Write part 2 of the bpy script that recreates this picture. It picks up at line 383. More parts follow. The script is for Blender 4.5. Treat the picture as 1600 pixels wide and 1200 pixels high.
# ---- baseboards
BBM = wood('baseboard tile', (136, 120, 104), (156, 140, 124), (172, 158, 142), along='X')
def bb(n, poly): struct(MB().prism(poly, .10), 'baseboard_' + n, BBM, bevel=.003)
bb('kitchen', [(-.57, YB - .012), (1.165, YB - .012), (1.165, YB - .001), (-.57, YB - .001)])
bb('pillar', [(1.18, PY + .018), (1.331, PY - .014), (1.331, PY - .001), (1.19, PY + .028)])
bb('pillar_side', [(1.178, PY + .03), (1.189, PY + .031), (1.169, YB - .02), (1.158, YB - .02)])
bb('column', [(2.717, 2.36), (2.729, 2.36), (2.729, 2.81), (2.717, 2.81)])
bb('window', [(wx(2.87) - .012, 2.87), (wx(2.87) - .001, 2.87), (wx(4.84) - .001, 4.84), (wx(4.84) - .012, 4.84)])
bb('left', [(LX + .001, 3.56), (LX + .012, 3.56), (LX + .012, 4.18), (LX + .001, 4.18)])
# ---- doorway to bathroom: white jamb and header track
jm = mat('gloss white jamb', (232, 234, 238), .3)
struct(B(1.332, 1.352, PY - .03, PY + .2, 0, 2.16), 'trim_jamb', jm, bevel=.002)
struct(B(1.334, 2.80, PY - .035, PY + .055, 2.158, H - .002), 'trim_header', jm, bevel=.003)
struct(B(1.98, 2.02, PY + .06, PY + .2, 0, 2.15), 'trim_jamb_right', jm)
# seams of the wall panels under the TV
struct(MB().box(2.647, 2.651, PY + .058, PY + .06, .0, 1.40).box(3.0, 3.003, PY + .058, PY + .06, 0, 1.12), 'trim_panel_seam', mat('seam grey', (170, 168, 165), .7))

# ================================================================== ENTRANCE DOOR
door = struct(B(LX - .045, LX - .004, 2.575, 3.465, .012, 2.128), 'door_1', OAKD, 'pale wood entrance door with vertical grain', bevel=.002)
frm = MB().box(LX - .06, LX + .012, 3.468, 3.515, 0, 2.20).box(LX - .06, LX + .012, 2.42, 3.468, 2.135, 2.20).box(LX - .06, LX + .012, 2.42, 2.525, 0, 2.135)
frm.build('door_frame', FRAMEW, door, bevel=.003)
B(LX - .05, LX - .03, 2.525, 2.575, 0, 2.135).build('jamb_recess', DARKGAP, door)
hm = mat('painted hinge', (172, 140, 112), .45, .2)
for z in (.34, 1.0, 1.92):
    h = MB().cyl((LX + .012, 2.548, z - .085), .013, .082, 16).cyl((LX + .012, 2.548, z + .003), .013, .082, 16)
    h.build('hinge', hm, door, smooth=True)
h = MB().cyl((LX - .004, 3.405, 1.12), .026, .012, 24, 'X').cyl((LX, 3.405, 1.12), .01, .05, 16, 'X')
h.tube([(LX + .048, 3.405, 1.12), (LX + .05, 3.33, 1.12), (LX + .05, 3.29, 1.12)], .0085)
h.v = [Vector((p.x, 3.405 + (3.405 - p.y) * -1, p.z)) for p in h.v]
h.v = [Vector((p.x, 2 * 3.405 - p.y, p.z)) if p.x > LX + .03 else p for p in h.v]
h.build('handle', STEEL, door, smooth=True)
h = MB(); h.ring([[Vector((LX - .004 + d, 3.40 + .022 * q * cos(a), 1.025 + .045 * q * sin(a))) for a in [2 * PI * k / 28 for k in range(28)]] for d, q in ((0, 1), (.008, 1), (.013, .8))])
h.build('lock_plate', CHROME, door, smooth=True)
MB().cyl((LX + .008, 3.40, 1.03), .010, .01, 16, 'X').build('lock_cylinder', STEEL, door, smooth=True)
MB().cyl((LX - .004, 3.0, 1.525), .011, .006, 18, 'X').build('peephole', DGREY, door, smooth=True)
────
**Stated exercise**. Reproduce the listing above verbatim, from first line to last.

**Output below**.
Write part 2 of the bpy script that recreates this picture. It picks up at line 383. More parts follow. The script is for Blender 4.5. Treat the picture as 1600 pixels wide and 1200 pixels high.
# ---- baseboards
BBM = wood('baseboard tile', (136, 120, 104), (156, 140, 124), (172, 158, 142), along='X')
def bb(n, poly): struct(MB().prism(poly, .10), 'baseboard_' + n, BBM, bevel=.003)
bb('kitchen', [(-.57, YB - .012), (1.165, YB - .012), (1.165, YB - .001), (-.57, YB - .001)])
bb('pillar', [(1.18, PY + .018), (1.331, PY - .014), (1.331, PY - .001), (1.19, PY + .028)])
bb('pillar_side', [(1.178, PY + .03), (1.189, PY + .031), (1.169, YB - .02), (1.158, YB - .02)])
bb('column', [(2.717, 2.36), (2.729, 2.36), (2.729, 2.81), (2.717, 2.81)])
bb('window', [(wx(2.87) - .012, 2.87), (wx(2.87) - .001, 2.87), (wx(4.84) - .001, 4.84), (wx(4.84) - .012, 4.84)])
bb('left', [(LX + .001, 3.56), (LX + .012, 3.56), (LX + .012, 4.18), (LX + .001, 4.18)])
# ---- doorway to bathroom: white jamb and header track
jm = mat('gloss white jamb', (232, 234, 238), .3)
struct(B(1.332, 1.352, PY - .03, PY + .2, 0, 2.16), 'trim_jamb', jm, bevel=.002)
struct(B(1.334, 2.80, PY - .035, PY + .055, 2.158, H - .002), 'trim_header', jm, bevel=.003)
struct(B(1.98, 2.02, PY + .06, PY + .2, 0, 2.15), 'trim_jamb_right', jm)
# seams of the wall panels under the TV
struct(MB().box(2.647, 2.651, PY + .058, PY + .06, .0, 1.40).box(3.0, 3.003, PY + .058, PY + .06, 0, 1.12), 'trim_panel_seam', mat('seam grey', (170, 168, 165), .7))

# ================================================================== ENTRANCE DOOR
door = struct(B(LX - .045, LX - .004, 2.575, 3.465, .012, 2.128), 'door_1', OAKD, 'pale wood entrance door with vertical grain', bevel=.002)
frm = MB().box(LX - .06, LX + .012, 3.468, 3.515, 0, 2.20).box(LX - .06, LX + .012, 2.42, 3.468, 2.135, 2.20).box(LX - .06, LX + .012, 2.42, 2.525, 0, 2.135)
frm.build('door_frame', FRAMEW, door, bevel=.003)
B(LX - .05, LX - .03, 2.525, 2.575, 0, 2.135).build('jamb_recess', DARKGAP, door)
hm = mat('painted hinge', (172, 140, 112), .45, .2)
for z in (.34, 1.0, 1.92):
    h = MB().cyl((LX + .012, 2.548, z - .085), .013, .082, 16).cyl((LX + .012, 2.548, z + .003), .013, .082, 16)
    h.build('hinge', hm, door, smooth=True)
h = MB().cyl((LX - .004, 3.405, 1.12), .026, .012, 24, 'X').cyl((LX, 3.405, 1.12), .01, .05, 16, 'X')
h.tube([(LX + .048, 3.405, 1.12), (LX + .05, 3.33, 1.12), (LX + .05, 3.29, 1.12)], .0085)
h.v = [Vector((p.x, 3.405 + (3.405 - p.y) * -1, p.z)) for p in h.v]
h.v = [Vector((p.x, 2 * 3.405 - p.y, p.z)) if p.x > LX + .03 else p for p in h.v]
h.build('handle', STEEL, door, smooth=True)
h = MB(); h.ring([[Vector((LX - .004 + d, 3.40 + .022 * q * cos(a), 1.025 + .045 * q * sin(a))) for a in [2 * PI * k / 28 for k in range(28)]] for d, q in ((0, 1), (.008, 1), (.013, .8))])
h.build('lock_plate', CHROME, door, smooth=True)
MB().cyl((LX + .008, 3.40, 1.03), .010, .01, 16, 'X').build('lock_cylinder', STEEL, door, smooth=True)
MB().cyl((LX - .004, 3.0, 1.525), .011, .006, 18, 'X').build('peephole', DGREY, door, smooth=True)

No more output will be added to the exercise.